The Malaysia component of the plan was every bit as much a disincentive to families wishing to board boats to Australia – it essentially said “give the smuggler your $5000 to get to Australia, and you’ll still end up in Malaysia”.

It was expected to cost just under $300 million over four years – a cost that would have reduced as the disincentive began to work.

Compare that to the estimated $9.6 billion being spent on the first four years of the Abbott/Turnbull approaches, where the disincentive is not “end up in Malaysia”, but “end up in indefinite detention” – the Houston plan aimed for periods of detention no longer than 45 days.

Regional neighbours, such as Malaysia, Indonesia and Thailand, are constantly calling on Australia to join a regional solution to the refugee crisis, and the Houston plan would have been an important step in that direction.

It was designed as a non-partisan compromise, and as such was introduced into Parliament by independent MP Rob Oakeshott.

Rob Oakeshott

Rob Oakeshott’s 2012 bill was a compromise between Labor and Coalition positions.

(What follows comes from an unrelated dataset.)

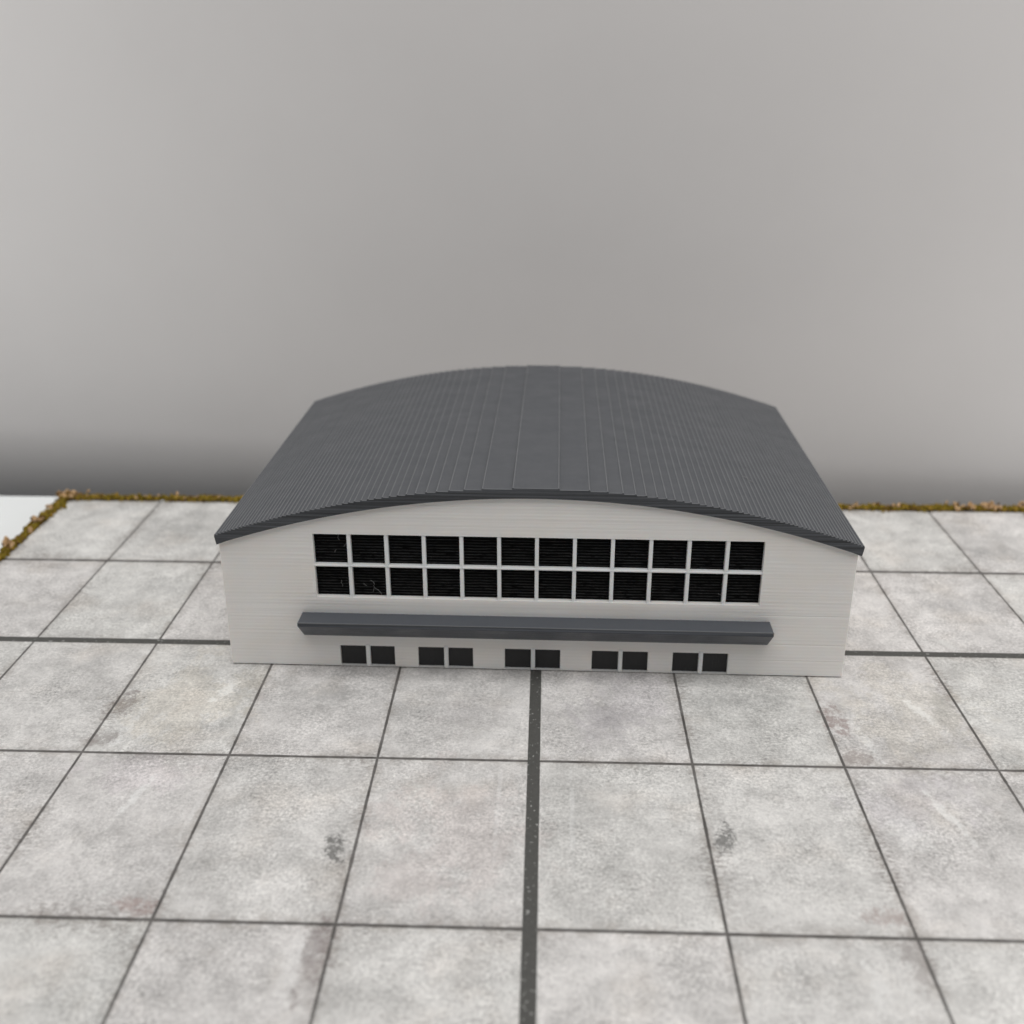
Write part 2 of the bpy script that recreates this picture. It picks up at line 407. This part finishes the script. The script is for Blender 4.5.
prof = top + [(x - (.012 if x > CX else -.012) * (abs(x - CX) > HALF - .001), z) for x, z in bot[::-1]]
bm = bmesh.new(); prism_y(bm, prof, -.03, 3.405, -.0205)
beads = [((a[0] + b[0]) / 2, (a[1] + b[1]) / 2) for a, b in zip(top, top[1:]) if abs(a[1] - b[1]) < 1e-6 and abs(abs(a[0] - b[0]) - .0075) < 1e-4]
bset = {(round(x, 4), round(z, 4)) for x, z in beads}
for f in bm.faces:
    c = f.calc_center_median()
    if (round(c.x, 4), round(c.z, 4)) in bset or (-.0299 < c.y < -.021 and c.z > ztop(c.x) - .03): f.material_index = 1  # beads and front strip take the painted highlight grey
roof = obj('roof', bm, [M_ROOF, M_HIGHLIGHT], root); bevel(roof, .0020, 2, 60)

# wall shell with real openings
WZ0, WZ1, WA, WB = .598, 1.113, .709, 4.000
DOORS = [(.857, 1.276), (1.456, 1.876), (2.118, 2.540), (2.780, 3.204), (3.390, 3.806)]
DZ0, DZ1, DEP = .0115, .187, .055
bm = bmesh.new()
arc = [(WX1 + (WX0 - WX1) * k / 40, 0) for k in range(41)]
arc = [(x, ztop(x) - .045) for x, _ in arc]
outline = [(WX0, .010), (WX1, .010)] + arc
fa = [bm.verts.new((x, 0, z)) for x, z in outline]
fb = [bm.verts.new((x, WD, z)) for x, z in outline]
nn = len(outline)
edges = []
for i in range(nn):
    j = (i + 1) % nn
    bm.faces.new((fa[i], fa[j], fb[j], fb[i])); edges.append(bm.edges.get((fa[i], fa[j])))
bm.faces.new(fb)
for (x0, x1, z0, z1) in [(WA, WB, WZ0, WZ1)] + [(a, b, DZ0, DZ1) for a, b in DOORS]:
    q = [(x0, z0), (x1, z0), (x1, z1), (x0, z1)]
    h0 = [bm.verts.new((x, 0, z)) for x, z in q]; h1 = [bm.verts.new((x, DEP, z)) for x, z in q]
    for i in range(4):
        j = (i + 1) % 4
        bm.faces.new((h0[j], h0[i], h1[i], h1[j])); edges.append(bm.edges.get((h0[i], h0[j])))
bmesh.ops.triangle_fill(bm, edges=edges, use_beauty=True)
bmesh.ops.recalc_face_normals(bm, faces=bm.faces)
box(bm, WX0 + .022, WX1 - .022, .022, WD - .022, 0, .0095)
hw = obj('wall', bm, M_WALL, root); bevel(hw, .007, 2, 50)

# ribbon window: white bars, 24 black panes
NC = 12; MW = .028; PIT = (WB - WA + MW) / NC; PW = PIT - MW
ZM0, ZM1 = .849, .865
bm = bmesh.new()
box(bm, WA - .004, WB + .004, .003, .06, ZM0, ZM1)
for k in range(1, NC):
    x = WA + k * PIT - MW
    box(bm, x, x + MW, .005, .06, WZ0 - .004, ZM0); box(bm, x, x + MW, .005, .06, ZM1, WZ1 + .004)
band = obj('window', bm, M_FRAME, root); bevel(band, .004, 2, 50)
band['label'] = 'long ribbon window of black panes between white bars'
proto = None
for r, (z0, z1) in enumerate(((WZ0, ZM0), (ZM1, WZ1))):
    for k in range(NC):
        x = WA + k * PIT
        bm = bmesh.new(); box(bm, x - .006, x + PW + .006, .047, .075, z0 - .006, z1 + .006)
        obj('pane', bm, M_PANE, band)

# door pairs
for i, (a, b) in enumerate(DOORS):
    mid = (a + b) / 2 + .004
    bm = bmesh.new(); box(bm, mid - .016, mid + .016, -.004, .05, DZ0 - .003, DZ1 + .016)
    d = obj('door', bm, M_FRAME, root); bevel(d, .006)
    for (u, v) in ((a - .004, mid - .015), (mid + .015, b + .004)):
        bm = bmesh.new(); box(bm, u, v, .030, .07, DZ0 - .004, DZ1 + .004)
        obj('door_leaf', bm, M_DOOR, d)

# canopy over the doors
bm = bmesh.new()
prism_x(bm, [(.01, .466), (-.172, .466), (-.172, .434), (-.004, .272), (.01, .272)], .586, 4.092)
can = obj('canopy', bm, [M_CANOPY, M_HIGHLIGHT], root); bevel(can, .007, 2, 60); can.modifiers['bevel'].material = 1  # bevel faces carry a painted highlight

# wisps of stray filament left by the printer
def wisp(name, pts, r):
    cu = bpy.data.curves.new(name, 'CURVE'); cu.dimensions = '3D'; cu.bevel_depth = r * U; cu.bevel_resolution = 1
    sp = cu.splines.new('POLY'); sp.points.add(len(pts) - 1)
    for p, q in zip(sp.points, pts): p.co = (q[0]*U, q[1]*U, q[2]*U, 1)
    cu.materials.append(M_HAIR)
    o = bpy.data.objects.new(name, cu); COL.objects.link(o); o.parent = root
    dg = bpy.context.evaluated_depsgraph_get()
    me = bpy.data.meshes.new_from_object(o.evaluated_get(dg))
    m = bpy.data.objects.new(name, me); COL.objects.link(m); m.parent = root
    bpy.data.objects.remove(o); m.name = name
    return m
def curl(x, y, z, n, s):
    out = []; d = Vector((rnd.uniform(-1, 1), 0, rnd.uniform(-1, 1)))
    p = Vector((x, y, z))
    for _ in range(n):
        out.append(tuple(p)); d += Vector((rnd.uniform(-.7, .7), 0, rnd.uniform(-.7, .7))); d.normalize(); p = p + d * s
        p.y = y + rnd.uniform(-.004, .004)
    return out
for (x, z, n, s) in ((.90, 1.05, 5, .012), (.93, 1.00, 7, .012), (.86, .95, 4, .010), (.90, .67, 6, .012), (1.13, .635, 8, .016), (1.19, .615, 6, .014), (1.06, .70, 4, .01), (3.72, .66, 4, .01)):
    wisp('filament_wisp', curl(x, .036, z, n, s), .0013)
xr = 3.42
wisp('filament_wisp', [(3.93, .78, ztop(3.93) + .008), (3.965, .74, ztop(3.965) + .012), (3.975, .70, ztop(3.975) + .010), (4.01, .67, ztop(4.01) + .012)], .0022)

# ------------------------------------------------------------------ light
w = bpy.data.worlds.new('World'); scene.world = w; w.use_nodes = True
bg = w.node_tree.nodes['Background']; bg.inputs[0].default_value = (.93, .97, 1.0, 1); bg.inputs[1].default_value = .09

def area(name, loc, target, sx, sy, power, col):
    l = bpy.data.lights.new(name, 'AREA'); l.shape = 'RECTANGLE'; l.size = sx * U; l.size_y = sy * U
    l.energy = power; l.color = col
    o = bpy.data.objects.new(name, l); COL.objects.link(o)
    o.location = [c * U for c in loc]
    o.rotation_euler = (Vector(target) - Vector(loc)).to_track_quat('-Z', 'Y').to_euler()
    return o
area('softbox_lamp', (0, -7.5, 22), (0, -2.5, 0), 24, 18, 2.52, (1.0, .99, .975))
area('softbox_lamp', (0, 4, 20), (0, 1, 0), 20, 10, .25, (1.0, .99, .975))
area('side_fill_lamp', (-13, 1, 5), (-9, 4.7, 2.5), 6, 10, .275, (.99, .992, .98))  # unseen fill, added to brighten the left of the backdrop
area('side_fill_lamp', (13, 1, 5), (9, 4.7, 2.5), 6, 10, .19, (1.0, .98, .96))  # unseen fill, added to brighten the right of the backdrop
area('side_fill_lamp', (18, -4, 10), (0, 0, 0), 12, 12, .50, (1.0, .985, .965))  # broader unseen fill added on the right

# ------------------------------------------------------------------ camera
cam = bpy.data.cameras.new('camera'); co = bpy.data.objects.new('camera', cam); COL.objects.link(co)
co.location = (.04741 * U, -7.41499 * U, 4.23515 * U)
co.rotation_euler = (math.radians(67.5468), math.radians(-.01576), math.radians(1.9052))
cam.sensor_fit = 'HORIZONTAL'; cam.sensor_width = 36; cam.lens = 1063.84 / 1024 * 36
cam.clip_start = .01; cam.clip_end = 50
cam.dof.use_dof = True; cam.dof.focus_distance = 7.45 * U; cam.dof.aperture_fstop = 19.0
scene.camera = co

scene.render.engine = 'CYCLES'
scene.cycles.use_denoising = True
scene.cycles.max_bounces = 8
scene.view_settings.view_transform = 'Standard'; scene.view_settings.look = 'None'
scene.view_settings.exposure = 0; scene.view_settings.gamma = 1
scene.view_settings.use_curve_mapping = False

His private member’s bill aimed to set up a 12-month trial of the plan, and passed the House of Representatives on June 27, 2012.

However it was blocked in the Senate, for the most cynical of political reasons, by the Coalition and the Greens the following day.

The Greens refused to consider any form of offshore processing – even the much more transitory version suggested by the Houston panel.

And the Coalition refused the deal because Malaysia is not a signatory to the UN Refugee Convention – absurd given that places such as war-ravaged Afghanistan and Somalia were.

Australia had a chance to put in a place a cheaper and more humane refugee policy, and to play a role in creating a much-needed regional solution.

It threw that chance away.

That’s why every tightening of the current policy should be greeted with nothing but distain.

This government, like the second Rudd government and the Abbott government, must not be allowed to perpetuate the great lie – that persecuting innocent people is the only way to ‘stop the boats’.